If a player scores an own goal he must lie flat out on the ground looking at the sky in disbelief
Jermaine Defoe must stay several yards offside during every game
When a player takes a penalty, he must stop or slow down mid-run-up, even though the laws forbid him to. Then when he scores, the ref must turn a blind eye to it, and focus on other pointless things such as whether the other players encroached on the penalty. The commentators must also pretend to be oblivious to this and never mention it, whilst the conceding team's fans swear at the tv! The commentators must also then talk about whether the goalie moved of his line or not.
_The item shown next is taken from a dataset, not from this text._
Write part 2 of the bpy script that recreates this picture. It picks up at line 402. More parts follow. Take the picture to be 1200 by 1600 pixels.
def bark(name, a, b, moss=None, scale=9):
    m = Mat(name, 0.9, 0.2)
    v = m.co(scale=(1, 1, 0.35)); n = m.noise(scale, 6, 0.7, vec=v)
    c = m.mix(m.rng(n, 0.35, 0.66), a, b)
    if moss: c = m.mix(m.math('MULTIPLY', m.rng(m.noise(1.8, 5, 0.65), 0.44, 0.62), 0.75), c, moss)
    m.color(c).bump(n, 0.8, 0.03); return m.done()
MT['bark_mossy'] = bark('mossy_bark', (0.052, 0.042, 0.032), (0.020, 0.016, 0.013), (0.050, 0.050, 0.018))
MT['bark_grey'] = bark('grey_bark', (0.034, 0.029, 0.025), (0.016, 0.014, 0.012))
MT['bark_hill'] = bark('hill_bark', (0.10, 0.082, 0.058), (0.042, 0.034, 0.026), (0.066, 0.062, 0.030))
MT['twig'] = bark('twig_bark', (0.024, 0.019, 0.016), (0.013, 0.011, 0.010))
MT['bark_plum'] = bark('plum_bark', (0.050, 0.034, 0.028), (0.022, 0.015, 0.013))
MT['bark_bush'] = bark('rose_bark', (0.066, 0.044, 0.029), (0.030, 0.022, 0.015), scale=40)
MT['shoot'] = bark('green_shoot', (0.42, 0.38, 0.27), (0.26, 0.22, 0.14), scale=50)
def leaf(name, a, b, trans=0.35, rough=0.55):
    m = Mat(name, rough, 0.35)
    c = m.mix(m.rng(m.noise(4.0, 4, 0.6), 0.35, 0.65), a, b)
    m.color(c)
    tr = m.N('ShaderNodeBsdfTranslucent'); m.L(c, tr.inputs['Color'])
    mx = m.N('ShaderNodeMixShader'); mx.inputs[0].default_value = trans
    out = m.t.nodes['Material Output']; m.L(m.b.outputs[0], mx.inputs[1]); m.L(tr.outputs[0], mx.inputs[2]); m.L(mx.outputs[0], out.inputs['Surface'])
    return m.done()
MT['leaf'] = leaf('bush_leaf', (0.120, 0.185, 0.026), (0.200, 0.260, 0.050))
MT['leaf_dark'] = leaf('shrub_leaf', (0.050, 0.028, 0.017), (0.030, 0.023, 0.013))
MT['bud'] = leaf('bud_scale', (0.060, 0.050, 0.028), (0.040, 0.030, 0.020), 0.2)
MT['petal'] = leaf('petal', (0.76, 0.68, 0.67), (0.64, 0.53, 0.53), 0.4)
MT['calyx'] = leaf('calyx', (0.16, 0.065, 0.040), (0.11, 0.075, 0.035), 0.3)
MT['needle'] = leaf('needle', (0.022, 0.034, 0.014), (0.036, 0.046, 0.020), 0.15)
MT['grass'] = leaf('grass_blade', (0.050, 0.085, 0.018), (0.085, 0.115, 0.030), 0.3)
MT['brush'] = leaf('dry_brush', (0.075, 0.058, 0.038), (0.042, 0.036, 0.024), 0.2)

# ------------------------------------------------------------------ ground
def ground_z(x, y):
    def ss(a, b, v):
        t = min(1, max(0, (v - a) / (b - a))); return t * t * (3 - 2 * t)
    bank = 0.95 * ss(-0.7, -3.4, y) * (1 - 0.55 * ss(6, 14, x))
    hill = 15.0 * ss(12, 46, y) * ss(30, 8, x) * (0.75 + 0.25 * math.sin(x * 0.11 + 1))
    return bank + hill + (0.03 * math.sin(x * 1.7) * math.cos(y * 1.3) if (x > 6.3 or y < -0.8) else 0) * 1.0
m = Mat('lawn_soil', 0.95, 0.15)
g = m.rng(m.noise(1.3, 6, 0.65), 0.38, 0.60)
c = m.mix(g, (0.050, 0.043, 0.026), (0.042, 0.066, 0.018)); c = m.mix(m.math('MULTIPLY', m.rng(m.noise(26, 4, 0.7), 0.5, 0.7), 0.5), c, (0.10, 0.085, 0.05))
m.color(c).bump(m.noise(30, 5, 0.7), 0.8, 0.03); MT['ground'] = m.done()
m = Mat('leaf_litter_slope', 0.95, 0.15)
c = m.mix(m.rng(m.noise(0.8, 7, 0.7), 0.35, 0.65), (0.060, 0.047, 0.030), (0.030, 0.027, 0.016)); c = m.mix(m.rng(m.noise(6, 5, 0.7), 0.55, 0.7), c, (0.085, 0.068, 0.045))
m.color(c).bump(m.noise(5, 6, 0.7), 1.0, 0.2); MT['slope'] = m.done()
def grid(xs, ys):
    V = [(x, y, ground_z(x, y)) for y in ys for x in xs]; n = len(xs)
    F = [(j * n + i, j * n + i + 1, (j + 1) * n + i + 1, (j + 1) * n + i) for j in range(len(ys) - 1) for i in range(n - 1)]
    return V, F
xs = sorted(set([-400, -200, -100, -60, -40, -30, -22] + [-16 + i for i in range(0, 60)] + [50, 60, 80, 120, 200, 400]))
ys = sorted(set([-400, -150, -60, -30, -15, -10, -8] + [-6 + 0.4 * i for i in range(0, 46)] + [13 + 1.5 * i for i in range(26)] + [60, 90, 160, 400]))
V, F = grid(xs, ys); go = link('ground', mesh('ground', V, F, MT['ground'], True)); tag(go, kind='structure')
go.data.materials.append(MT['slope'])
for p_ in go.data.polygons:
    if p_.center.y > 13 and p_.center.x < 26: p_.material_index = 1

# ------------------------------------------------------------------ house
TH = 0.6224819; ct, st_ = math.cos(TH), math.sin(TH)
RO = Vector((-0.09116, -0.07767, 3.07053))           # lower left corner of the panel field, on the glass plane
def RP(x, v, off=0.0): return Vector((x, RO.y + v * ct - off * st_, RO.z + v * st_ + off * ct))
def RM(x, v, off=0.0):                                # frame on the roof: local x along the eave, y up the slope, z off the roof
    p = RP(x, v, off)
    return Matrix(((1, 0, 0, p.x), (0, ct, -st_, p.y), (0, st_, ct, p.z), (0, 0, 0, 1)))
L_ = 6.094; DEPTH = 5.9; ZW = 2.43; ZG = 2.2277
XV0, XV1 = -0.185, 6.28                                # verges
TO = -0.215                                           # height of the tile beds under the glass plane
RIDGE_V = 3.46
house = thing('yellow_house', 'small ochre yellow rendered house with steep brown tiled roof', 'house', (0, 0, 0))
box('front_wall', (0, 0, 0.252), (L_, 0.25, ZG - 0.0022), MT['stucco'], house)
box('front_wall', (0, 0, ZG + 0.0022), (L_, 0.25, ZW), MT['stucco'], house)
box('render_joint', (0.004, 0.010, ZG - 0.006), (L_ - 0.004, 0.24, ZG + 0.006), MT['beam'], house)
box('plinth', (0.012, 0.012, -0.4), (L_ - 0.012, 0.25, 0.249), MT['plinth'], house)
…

When Fifa FINALLY bring in a GOOD rule, such as booking players who ask for or wave imaginary cards, they must then revert the rule or turn a blind eye to it - leaving the problem worse than ever.
Every player entering the field of play must have a ritual such as blessing themselves, praying to god or picking some grass and blowing it away.
No fan must return to his seat in time for the start of the second half.
Any toilet break taken during the match will incur the wrath of fans who have to move for you.
Any news of Arsenal losing must be cheered in the stands.
Any goal scored more than two yards away from Mark Clattenburg must be deemed otherwise.
Any action taken by the Tottenham board must be declared unjust by the West Ham board.
Every Spurs player who takes a penalty must miss at least once or more a season.
No two centre backs will be paired together for sequential games.
Robbie Keane shall no longer perform his "tumble and shoot" goal celebration.
Any fans sat in the West Stand must remain silent until a goal is scored.
Any fan told to sit down by a steward must sit down and then stand straight back up again as the steward turns his back.
If David Pleat is commentating on a Tottenham match, he will speak about the players on personal terms as if he still manages the team, even though he has never met them and can't pronounce their names correctly.
Brilliant read!
Here's another one:
In winter, there must be at least one player per team that wears a short sleeve shirt and gloves.